WHO report damning to noise pollution levels in Denmark – The Post

WHO report damning to noise pollution levels in Denmark

Noise from traffic far more damaging than current Danish limits suggest

Sounds like Denmark needs to revise its guidelines (photo: WHO)
October 10th, 2018 10:03 am| by Christian W

A new report from the World Health Organization (WHO) indicates that current traffic noise pollution limits in Denmark are far too high.

The recommendations of the WHO report (here in English) designate 53 decibels (dB) as the limit when traffic noise becomes a health hazard, compared to the 58 dB that the Danish authorities recommend.

“Noise is one of the most important environmental risks to health and continues to be a growing concern among policy-makers and the public alike,” said Zsuzsanna Jakab, the WHO regional head for Europe.

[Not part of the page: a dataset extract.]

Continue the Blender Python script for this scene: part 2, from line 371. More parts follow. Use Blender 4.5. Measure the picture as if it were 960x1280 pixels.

“Based on the assessment threshold specified in the Environmental Noise Directive of the European Union (EU), at least 100 million people in the EU are affected by road traffic noise, and in western Europe alone at least 1.6 million healthy years of life are lost as a result of road traffic noise.”

READ MORE: Road noise a bigger problem than previously thought

Over 1 million
The report means there are far more Danes living in the ‘danger zone’ today than anticipated. For instance, in Glostrup Municipality there are 7,900 citizens who live in an area where traffic noise levels exceed 58 dB. But following WHO’s recommendations, that figure rises to 17,400 – some 75 percent of citizens in Glostrup.

In fact, Danish calculations show that over 1 million people in Copenhagen, Aarhus, Aalborg and Odense live with noise levels of over 55 dB.

Recent research has found that noise pollution of over 53 dB increases the risk of a number of illnesses, such as strokes, diabetes, stress and blood clots.

READ MORE: Copenhagen among the least stressful cities in the world

Wake-up call
In Denmark the recommended 58 dB limit has been used for over a decade as a basis for permission to construct new buildings and ascertain where to set up noise-prevention barriers by motorways.

“This should most definitely be a wake-up call for the Danish authorities. The new research means we need to take a more serious look at noise pollution,” Göran Pershagen, a professor with the Karolinska Institute in Stockholm who was one of the researchers behind the WHO report, told DR Nyheder.

While the difference between 58 and 53 dB might not sound too immense, the five-point gap is actually the same as a tripling of sound energy.